Non : elles n’ont pas forcément été victimes de violence physique, donc. Elles n’ont pas des bleus apparents non plus. Mais assurément, la violence psychologique, économique ou encore verbale, elles connaissent. Pensez dénigrement quotidien, répété et insistant. T’es moche, t’es grosse, « bonne à rien ». Non, mais, « qui va t’aimer ? ». « C’était intense », laissera tomber une victime, le visage évidemment caché.

Défis « colossaux »

On devine ici les défis « colossaux » posés par le tournage, mené à l’automne, en matière de logistique, d’anonymat et de sécurité. Pandémie en prime. Rien ne permet d’ailleurs d’identifier les lieux où la série a été tournée. « Ça a été très complexe », a aussi avoué la réalisatrice Ève Lamont (Le commerce du sexe), qui en connaît pourtant un rayon en matière de sujets sensibles. « Un tango ! »

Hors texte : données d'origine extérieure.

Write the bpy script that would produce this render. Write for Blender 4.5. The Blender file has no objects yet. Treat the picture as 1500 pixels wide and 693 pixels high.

« J’aimerais souligner le courage des femmes qui ont osé participer [à la série documentaire] », a dit à son tour l’intervenante Mélanie, en conférence de presse toujours.

Ces femmes sont dans une tourmente constante, vivent des enjeux de sécurité, de garde, et la peur de vivre les conséquences de leur participation à cette série.

Mélanie, intervenante

Pourquoi avoir osé, alors ? « Ce n’est pas dans nos habitudes d’ouvrir nos portes, a renchéri Georgia. On a ouvert nos portes pour démystifier ce qu’est une maison d’hébergement, notre accueil, notre approche bienveillante, dans le non-jugement. […] Et si, à travers tout ça, on a pu rassurer une ou deux femmes qu’elles sont capables, qu’elles peuvent appeler, qu’il y a des ressources pour elles, alors on aura réussi… »

Pas une de plus, série documentaire réalisée par Ève Lamont et produite par KOTV, sera diffusée les mercredis soir à 20 h, sur les ondes d’ICI RDI, à partir du 26 janvier.